Done with Mirrors didn’t exactly set the charts on fire upon its release in 1985. It was the first record Aerosmith made for their new label, Geffen, but there was little support from radio and once again MTV ignored the video the band made for Perry's “Let the Music Do the Talking.”

Watch Aerosmith's Video for 'Let the Music Do the Talking'

Then Def Jam co-founder and producer Rick Rubin came calling with hip-hop stars Run-D.M.C. in 1986, and asked if Tyler and Perry would be interested in collaborating on a rap-infused remake of the Toys in the Attic classic “Walk This Way.” With nothing to lose, the pair agreed not only to lay down vocals and guitar, but also to appear in the video.

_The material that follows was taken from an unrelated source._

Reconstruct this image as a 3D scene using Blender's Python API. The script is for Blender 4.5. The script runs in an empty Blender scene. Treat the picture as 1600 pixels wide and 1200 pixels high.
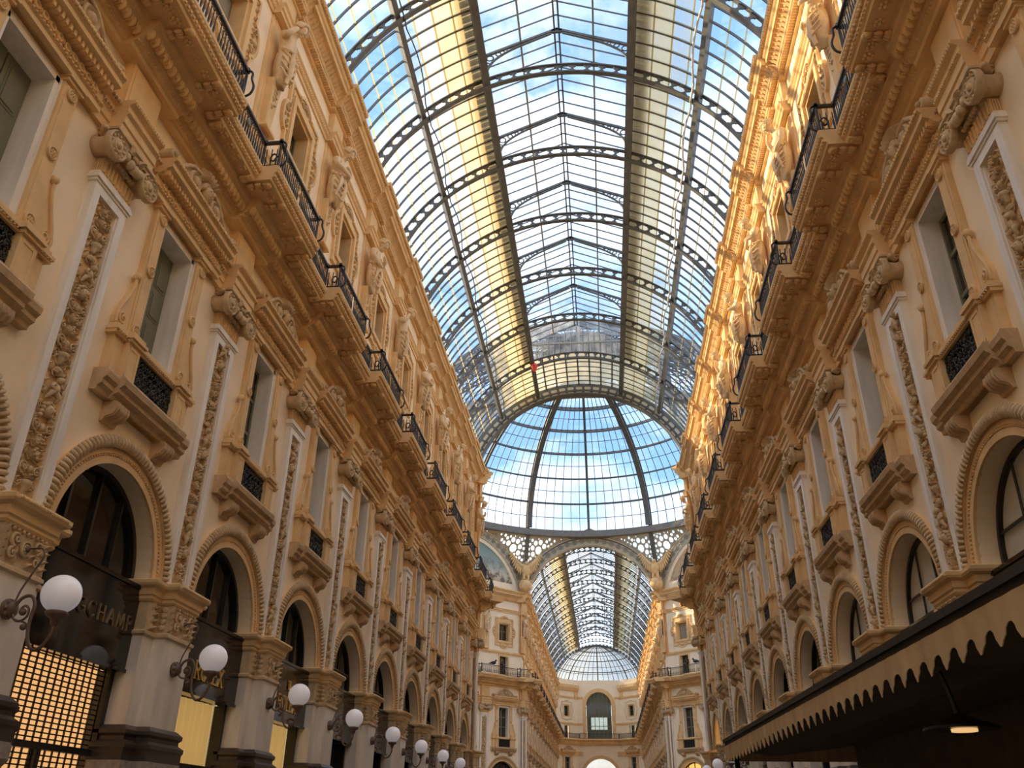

“One of the things that was a benchmark for the '80s was riding on the shuttle back to New York with [MTV VJ] J.J. Jackson,” Perry says. “He was telling me about this new TV station called MTV, and they’re just gonna have 24-hour music and videos. In my head, I thought, “Okay ... ,” because we had shot a couple of videos in the '70s for promotion, but certainly nothing like it got up to when the '80s rolled along. And we were pretty young in the '70s, so we managed to catch that wave too.”

The collaboration with Run-D.M.C. wasn’t just a much-needed boon to the decimated profile of Aerosmith, it catapulted them into the living rooms of the millions of teenagers who had become obsessed with music television.

“MTV was a very powerful force at that point,” Perry notes. “That was kind of the format. Certainly radio was an important part, but it was all about having a great video and a great song with it. Even now when we go out and put the set list up, we talk about what songs had those videos and those seem to be the ones that carry the weight.”

As the '80s wore on, more bands sprung up with roots in Aerosmith’s sound, but looking like a distinctly different sex. Boys styled themselves like girls, and the women loved the look, but to Perry that image was old news.

“We did that in the early 70s,” he says. “We came up right next to the [New York] Dolls, and they were doing all of that. We’ve all made fashion mistakes over the years. There’s always pictures of bad haircuts, but we ended up cutting our own path.”

Determined not to squander the opening “Walk This Way” provided, the members of Aerosmith got sober one by one. Putting the disappointing sales for Done With Mirrors behind them, and rejuvenated by the surge in popularity, they fulfilled their comeback hopes with Permanent Vacation in 1987. Buoyed by the mega-hits “Dude (Looks Like a Lady)” and “Rag Doll,” the group were suddenly the darlings of MTV, fitting in seamlessly alongside the hair-metal acts dominating the channel.

“Seeing some of these bands come up, like Whitesnake and Guns N’ Roses, the whole climate was changing and we had to step up to the plate or move on,” Perry says. “We stepped up to the plate. Adapting to the new climate and the whole video thing, I have to say, we probably had a little lipstick on, but, you know" -- he laughs -- "just for the cameras.”

Bringing in outside writers like Jim Vallance and Desmond Child helped, as did enlisting producer Bruce Fairbairn, who added a pop gloss, much like he did on Bon Jovi’s 1986 multi-platinum seller Slippery When Wet. Aerosmith’s music no longer appealed solely to their “Blue Army” fan base of denim-clad guys; ballads like “Angel” drew in the coveted female demographic and propelled them back into packed arenas.

Watch Aerosmith's 'Angel' Video

Following a lengthy tour to support Permanent Vacation, made even more attractive with the white-hot Guns N’ Roses as the concerts' openers, Aerosmith went back into the studio to keep the momentum going. The result was 1989’s Pump, which landed in the Top 5 on the charts and cemented the group’s status as legends that received an elusive second chance.

“We kept on shedding our layers of skin and the true spirit of the band kept us goin’ – and our fans – carried the songs that made us famous and infamous,” Perry notes. “We just kept adapting; we brought some other songwriters on board and kept it fresh. It was interesting, you know?”